Más novedoso me resulta lo siguiente: uno viaja de una ciudad a otra, en tren, coche o avión, acompañado por una persona del departamento de promoción, suele ser joven. Pues bien, esa persona, nada más tomar asiento en el medio de transporte que sea, sin decir una palabra, ni preguntarle a uno si le importa, saca su iPhone, su iPad o como se llamen, le da a uno el perfil o la espalda, finge que se ha evaporado y se enfrasca en su tuiteo, en sus SMS, en sus What’s App, su Skype o lo que sea, de los que puede no levantar la mirada en las dos o tres horas de trayecto.
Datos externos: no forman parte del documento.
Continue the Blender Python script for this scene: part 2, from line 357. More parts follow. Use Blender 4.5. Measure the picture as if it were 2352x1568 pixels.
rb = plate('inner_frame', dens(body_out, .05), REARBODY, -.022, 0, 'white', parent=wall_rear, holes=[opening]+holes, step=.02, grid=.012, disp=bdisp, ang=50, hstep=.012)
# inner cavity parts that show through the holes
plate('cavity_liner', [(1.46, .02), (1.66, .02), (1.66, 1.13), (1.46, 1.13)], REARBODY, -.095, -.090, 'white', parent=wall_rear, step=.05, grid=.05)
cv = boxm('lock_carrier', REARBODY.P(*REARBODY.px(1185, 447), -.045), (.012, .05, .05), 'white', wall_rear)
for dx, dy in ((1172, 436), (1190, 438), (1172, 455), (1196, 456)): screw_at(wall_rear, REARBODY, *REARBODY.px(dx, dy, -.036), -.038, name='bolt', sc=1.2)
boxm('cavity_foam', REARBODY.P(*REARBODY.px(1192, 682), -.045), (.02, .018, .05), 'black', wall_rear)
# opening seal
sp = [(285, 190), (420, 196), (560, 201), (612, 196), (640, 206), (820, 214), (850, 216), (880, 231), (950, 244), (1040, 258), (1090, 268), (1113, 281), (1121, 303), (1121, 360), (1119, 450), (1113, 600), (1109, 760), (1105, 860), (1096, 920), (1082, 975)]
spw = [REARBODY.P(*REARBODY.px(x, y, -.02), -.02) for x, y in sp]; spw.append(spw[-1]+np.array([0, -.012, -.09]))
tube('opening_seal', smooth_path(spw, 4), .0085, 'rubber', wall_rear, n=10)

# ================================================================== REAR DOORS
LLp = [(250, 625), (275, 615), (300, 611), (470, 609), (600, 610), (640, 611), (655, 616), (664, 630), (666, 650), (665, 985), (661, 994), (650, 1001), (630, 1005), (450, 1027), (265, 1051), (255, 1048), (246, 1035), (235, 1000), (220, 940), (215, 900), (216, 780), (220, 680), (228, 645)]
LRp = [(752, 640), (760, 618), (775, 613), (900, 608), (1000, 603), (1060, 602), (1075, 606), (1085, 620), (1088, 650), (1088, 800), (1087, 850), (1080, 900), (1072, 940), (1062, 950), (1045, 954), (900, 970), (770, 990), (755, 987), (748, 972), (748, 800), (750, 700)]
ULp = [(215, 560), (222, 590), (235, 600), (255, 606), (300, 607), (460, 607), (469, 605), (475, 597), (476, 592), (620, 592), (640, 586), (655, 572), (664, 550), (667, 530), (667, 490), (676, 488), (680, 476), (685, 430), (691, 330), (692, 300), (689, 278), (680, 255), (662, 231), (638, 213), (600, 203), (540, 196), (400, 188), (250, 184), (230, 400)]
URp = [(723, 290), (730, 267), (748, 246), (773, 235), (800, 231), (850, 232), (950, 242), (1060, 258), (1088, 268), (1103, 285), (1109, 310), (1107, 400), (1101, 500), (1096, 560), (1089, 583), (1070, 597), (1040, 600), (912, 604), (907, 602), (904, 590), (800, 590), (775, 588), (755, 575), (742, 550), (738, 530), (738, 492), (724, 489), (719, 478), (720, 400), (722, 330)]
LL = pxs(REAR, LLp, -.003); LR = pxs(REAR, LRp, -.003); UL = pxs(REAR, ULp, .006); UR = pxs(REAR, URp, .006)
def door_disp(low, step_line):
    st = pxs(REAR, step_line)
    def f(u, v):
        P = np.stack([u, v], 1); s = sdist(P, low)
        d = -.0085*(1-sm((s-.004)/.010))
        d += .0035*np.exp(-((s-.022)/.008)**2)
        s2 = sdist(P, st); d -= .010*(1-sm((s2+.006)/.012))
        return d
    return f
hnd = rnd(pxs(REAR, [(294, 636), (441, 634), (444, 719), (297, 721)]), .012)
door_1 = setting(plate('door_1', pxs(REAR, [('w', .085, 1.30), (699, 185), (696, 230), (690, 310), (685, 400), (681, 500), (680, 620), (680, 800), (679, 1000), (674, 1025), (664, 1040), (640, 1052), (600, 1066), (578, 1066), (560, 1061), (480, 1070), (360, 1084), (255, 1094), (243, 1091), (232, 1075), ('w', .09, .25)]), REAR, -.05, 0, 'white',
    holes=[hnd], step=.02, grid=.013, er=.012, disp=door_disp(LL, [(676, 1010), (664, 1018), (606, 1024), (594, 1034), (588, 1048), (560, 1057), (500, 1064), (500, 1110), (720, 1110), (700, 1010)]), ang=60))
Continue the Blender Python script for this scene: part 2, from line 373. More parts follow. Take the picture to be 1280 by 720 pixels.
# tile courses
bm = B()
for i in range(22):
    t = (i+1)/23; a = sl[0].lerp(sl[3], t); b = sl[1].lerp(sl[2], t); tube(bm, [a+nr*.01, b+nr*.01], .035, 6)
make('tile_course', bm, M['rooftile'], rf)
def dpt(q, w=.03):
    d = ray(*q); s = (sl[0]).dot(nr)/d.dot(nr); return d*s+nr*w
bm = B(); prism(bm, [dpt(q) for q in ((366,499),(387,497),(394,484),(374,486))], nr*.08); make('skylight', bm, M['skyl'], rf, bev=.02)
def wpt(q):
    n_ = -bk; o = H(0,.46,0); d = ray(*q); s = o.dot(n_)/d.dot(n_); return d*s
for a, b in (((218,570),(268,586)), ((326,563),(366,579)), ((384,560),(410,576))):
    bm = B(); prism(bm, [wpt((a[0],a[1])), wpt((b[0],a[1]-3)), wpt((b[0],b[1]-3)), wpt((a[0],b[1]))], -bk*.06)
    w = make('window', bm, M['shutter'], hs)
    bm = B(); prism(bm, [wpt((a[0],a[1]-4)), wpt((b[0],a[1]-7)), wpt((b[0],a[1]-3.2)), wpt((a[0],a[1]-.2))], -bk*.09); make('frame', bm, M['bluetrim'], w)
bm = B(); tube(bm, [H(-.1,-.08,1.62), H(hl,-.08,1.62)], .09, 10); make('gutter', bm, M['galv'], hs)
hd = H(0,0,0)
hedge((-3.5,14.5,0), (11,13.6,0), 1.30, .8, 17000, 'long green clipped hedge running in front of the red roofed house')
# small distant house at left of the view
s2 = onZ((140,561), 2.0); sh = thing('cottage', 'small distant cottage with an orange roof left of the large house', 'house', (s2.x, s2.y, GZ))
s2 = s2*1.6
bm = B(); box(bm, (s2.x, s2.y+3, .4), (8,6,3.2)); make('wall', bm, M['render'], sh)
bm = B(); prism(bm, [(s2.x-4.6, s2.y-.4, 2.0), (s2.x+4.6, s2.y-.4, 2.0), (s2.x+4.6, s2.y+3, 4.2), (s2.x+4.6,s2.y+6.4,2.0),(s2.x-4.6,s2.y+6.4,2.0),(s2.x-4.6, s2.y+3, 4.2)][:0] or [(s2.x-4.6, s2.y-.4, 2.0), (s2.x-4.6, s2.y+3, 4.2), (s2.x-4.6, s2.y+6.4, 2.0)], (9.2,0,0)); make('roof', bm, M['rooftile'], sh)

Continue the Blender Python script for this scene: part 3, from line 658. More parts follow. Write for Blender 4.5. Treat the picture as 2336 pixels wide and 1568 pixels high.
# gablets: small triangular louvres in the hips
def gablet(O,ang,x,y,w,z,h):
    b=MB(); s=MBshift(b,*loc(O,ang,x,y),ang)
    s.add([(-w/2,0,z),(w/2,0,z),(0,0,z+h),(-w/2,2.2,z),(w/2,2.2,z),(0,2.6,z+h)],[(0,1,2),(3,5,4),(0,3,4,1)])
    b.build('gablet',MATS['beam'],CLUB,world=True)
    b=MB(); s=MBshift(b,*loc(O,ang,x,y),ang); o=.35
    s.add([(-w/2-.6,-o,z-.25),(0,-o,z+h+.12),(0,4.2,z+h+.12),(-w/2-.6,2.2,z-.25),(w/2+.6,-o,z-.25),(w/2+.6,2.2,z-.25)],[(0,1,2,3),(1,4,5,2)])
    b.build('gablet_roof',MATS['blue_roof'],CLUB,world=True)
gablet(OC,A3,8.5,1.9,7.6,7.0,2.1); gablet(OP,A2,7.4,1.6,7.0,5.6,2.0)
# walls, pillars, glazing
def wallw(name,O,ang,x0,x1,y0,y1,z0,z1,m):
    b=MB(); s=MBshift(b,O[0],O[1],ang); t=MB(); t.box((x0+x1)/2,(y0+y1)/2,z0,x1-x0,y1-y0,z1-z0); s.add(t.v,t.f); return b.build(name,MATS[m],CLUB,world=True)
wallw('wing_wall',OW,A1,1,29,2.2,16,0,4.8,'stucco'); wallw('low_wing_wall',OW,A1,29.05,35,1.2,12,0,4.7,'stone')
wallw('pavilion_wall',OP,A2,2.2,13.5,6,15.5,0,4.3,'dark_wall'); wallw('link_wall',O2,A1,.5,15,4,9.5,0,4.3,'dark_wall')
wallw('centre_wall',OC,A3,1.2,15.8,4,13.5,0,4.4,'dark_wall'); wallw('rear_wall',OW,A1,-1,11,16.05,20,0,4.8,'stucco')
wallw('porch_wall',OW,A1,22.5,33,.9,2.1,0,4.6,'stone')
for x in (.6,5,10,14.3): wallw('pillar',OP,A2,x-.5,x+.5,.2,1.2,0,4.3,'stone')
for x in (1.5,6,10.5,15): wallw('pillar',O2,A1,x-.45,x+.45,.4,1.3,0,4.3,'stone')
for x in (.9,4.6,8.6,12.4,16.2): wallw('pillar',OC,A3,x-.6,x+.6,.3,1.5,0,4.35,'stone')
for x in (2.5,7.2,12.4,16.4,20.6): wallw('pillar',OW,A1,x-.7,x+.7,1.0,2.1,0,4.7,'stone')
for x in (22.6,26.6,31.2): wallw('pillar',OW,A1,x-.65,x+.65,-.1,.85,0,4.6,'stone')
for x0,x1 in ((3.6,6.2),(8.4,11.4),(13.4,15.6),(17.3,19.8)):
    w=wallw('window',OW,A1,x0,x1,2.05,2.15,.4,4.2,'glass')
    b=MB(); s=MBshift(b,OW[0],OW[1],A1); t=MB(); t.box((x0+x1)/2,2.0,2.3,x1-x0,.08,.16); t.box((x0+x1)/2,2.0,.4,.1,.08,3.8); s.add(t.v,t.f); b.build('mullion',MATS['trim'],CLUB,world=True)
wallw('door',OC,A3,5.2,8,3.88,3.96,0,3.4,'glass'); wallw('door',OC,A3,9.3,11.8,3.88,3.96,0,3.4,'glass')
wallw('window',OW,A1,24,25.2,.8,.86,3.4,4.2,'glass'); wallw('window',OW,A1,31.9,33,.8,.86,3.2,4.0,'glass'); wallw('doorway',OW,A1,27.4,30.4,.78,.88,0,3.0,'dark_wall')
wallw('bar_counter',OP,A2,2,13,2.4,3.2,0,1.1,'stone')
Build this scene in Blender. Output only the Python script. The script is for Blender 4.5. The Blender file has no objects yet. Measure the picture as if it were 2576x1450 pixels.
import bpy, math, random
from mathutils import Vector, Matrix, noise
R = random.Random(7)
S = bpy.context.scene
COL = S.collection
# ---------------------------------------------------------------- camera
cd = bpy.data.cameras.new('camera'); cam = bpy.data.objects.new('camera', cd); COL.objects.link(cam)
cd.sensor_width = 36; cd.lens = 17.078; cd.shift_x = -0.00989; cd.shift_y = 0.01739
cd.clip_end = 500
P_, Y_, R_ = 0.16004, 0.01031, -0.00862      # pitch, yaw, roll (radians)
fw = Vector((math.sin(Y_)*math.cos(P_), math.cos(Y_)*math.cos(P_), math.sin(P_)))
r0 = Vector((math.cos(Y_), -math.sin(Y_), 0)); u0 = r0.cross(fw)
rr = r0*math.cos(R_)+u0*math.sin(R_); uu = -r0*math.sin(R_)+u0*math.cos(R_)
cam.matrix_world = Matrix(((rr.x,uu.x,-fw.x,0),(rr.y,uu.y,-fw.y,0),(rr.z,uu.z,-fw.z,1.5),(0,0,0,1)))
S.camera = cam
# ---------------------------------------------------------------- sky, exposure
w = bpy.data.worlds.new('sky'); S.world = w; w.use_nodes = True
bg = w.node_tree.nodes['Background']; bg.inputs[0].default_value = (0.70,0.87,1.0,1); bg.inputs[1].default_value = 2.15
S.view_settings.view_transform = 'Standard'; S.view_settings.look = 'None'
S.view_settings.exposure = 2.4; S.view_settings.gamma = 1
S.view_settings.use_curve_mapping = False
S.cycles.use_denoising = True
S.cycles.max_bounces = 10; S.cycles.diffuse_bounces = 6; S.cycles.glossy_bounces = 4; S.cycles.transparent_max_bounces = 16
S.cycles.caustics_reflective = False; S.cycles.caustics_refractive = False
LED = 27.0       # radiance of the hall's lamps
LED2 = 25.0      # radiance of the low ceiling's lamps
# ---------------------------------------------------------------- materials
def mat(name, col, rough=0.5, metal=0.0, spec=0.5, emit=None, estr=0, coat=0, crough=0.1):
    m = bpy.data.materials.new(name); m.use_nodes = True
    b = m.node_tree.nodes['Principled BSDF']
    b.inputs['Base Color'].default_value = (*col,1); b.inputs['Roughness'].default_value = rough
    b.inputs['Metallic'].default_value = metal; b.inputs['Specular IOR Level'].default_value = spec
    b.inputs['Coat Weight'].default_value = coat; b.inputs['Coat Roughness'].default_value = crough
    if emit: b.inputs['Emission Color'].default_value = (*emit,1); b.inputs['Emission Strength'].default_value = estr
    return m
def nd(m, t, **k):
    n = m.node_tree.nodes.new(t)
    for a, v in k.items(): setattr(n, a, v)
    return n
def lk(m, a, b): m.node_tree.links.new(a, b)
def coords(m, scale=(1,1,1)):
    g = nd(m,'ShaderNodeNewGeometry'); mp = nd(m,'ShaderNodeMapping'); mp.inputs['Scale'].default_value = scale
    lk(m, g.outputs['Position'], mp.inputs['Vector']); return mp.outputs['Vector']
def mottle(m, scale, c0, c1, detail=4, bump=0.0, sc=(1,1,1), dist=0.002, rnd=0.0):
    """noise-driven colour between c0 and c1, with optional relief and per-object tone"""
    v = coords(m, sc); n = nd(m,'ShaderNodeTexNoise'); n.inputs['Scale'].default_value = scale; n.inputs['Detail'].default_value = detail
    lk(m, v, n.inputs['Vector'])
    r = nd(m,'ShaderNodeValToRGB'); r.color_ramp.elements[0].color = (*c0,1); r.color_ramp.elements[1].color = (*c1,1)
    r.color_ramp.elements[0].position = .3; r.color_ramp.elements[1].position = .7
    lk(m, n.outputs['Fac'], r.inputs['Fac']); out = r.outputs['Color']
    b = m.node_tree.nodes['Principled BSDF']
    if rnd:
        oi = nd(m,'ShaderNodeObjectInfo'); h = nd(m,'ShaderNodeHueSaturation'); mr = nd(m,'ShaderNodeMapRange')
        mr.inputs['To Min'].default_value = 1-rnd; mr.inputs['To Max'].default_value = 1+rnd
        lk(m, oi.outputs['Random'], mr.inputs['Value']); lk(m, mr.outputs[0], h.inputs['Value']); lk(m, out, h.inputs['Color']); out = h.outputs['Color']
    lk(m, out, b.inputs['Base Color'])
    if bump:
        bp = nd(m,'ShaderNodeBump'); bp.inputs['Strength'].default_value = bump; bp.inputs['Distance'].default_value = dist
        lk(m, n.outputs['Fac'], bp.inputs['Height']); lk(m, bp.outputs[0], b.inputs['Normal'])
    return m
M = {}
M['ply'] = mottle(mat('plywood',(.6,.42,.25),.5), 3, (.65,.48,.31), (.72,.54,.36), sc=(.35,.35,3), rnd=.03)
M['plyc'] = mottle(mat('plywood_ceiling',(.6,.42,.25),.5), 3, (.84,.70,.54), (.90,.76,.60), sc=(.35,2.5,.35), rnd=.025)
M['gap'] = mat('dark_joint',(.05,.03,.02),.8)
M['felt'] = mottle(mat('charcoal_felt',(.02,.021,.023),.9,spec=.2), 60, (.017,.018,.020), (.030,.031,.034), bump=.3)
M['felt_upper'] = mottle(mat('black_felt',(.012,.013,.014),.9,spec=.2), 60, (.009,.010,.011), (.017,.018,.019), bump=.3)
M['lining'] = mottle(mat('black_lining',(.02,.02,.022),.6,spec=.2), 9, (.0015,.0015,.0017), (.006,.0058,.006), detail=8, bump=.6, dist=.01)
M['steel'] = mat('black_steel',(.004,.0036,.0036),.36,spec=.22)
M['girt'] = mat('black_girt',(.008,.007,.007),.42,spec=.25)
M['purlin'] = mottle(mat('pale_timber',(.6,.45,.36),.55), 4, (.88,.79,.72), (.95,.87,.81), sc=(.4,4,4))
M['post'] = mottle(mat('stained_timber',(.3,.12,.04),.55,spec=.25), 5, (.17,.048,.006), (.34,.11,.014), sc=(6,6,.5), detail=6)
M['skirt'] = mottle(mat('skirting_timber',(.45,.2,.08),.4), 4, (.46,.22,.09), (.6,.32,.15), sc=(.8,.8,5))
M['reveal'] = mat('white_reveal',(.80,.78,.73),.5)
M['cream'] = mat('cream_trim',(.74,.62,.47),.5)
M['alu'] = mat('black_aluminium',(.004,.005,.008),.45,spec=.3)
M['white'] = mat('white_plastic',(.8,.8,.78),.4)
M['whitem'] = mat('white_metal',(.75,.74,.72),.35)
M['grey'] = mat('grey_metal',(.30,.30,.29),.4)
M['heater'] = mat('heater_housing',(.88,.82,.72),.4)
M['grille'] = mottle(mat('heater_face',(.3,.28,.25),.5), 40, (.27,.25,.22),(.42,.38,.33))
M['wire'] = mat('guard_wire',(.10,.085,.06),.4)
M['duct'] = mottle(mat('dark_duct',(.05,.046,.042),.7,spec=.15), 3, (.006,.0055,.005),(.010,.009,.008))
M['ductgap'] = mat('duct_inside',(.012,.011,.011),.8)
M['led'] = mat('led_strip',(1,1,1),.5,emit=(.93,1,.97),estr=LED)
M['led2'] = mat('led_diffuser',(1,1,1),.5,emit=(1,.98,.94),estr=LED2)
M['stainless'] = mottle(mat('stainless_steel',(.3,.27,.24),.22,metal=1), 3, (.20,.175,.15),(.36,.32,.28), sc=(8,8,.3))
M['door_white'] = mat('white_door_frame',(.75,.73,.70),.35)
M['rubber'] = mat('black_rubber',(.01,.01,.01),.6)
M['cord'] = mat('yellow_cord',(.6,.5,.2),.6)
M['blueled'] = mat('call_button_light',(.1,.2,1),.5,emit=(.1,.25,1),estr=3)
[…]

Debo decir que lo prefiero: si uno se pasa el día soltando rollos en entrevistas y presentaciones públicas, lo último que desea es seguir hablando en los ratos muertos o libres. Lo llamativo es que esos encargados de prensa, de los que uno es huésped, ni siquiera hagan amago de ofrecer un mínimo de conversación, ni consulten su preferencia, ni se disculpen por su absoluto desinterés por quien está a su lado. Creo que no son conscientes de su descortesía, es decir, les debe de parecer lo más natural del mundo, darán por sentado que todos llevamos iPhones y iPads y que a todos nos atrae mucho más intercambiar mensajes-píldora con los ausentes que departir con quien se halla presente. La verdadera conversación pertenece al pasado, a quién le interesa.
Los que no llevamos aparatos por la calle debemos caminar con ocho ojos, no ya con cuatro. Antes no era infrecuente reprocharle a alguien que chocaba con nosotros: “Mire usted por dónde anda, hombre”. Ahora sería improcedente y absurdo, porque no se espera que mire nadie. Demasiadas personas van absortas en sus móviles y jamás elevan la vista. Les traen sin cuidado los edificios, los parques, la inagotable fauna de las ciudades, lo que sucede a su alrededor. Aún más si pisan o embisten a un transeúnte, así sea un anciano con bastón y paso frágil o una mujer embarazada o con tres criaturas. Debo confesar que tanto me irritan estos zombies electrónicos, sin curiosidad por nada físico, que sólo deseo –momentáneamente, luego retiro mi pensamiento excesivo– que se estrelle contra ellos un autobús mientras se emboban en sus imbecilizantes pantallas.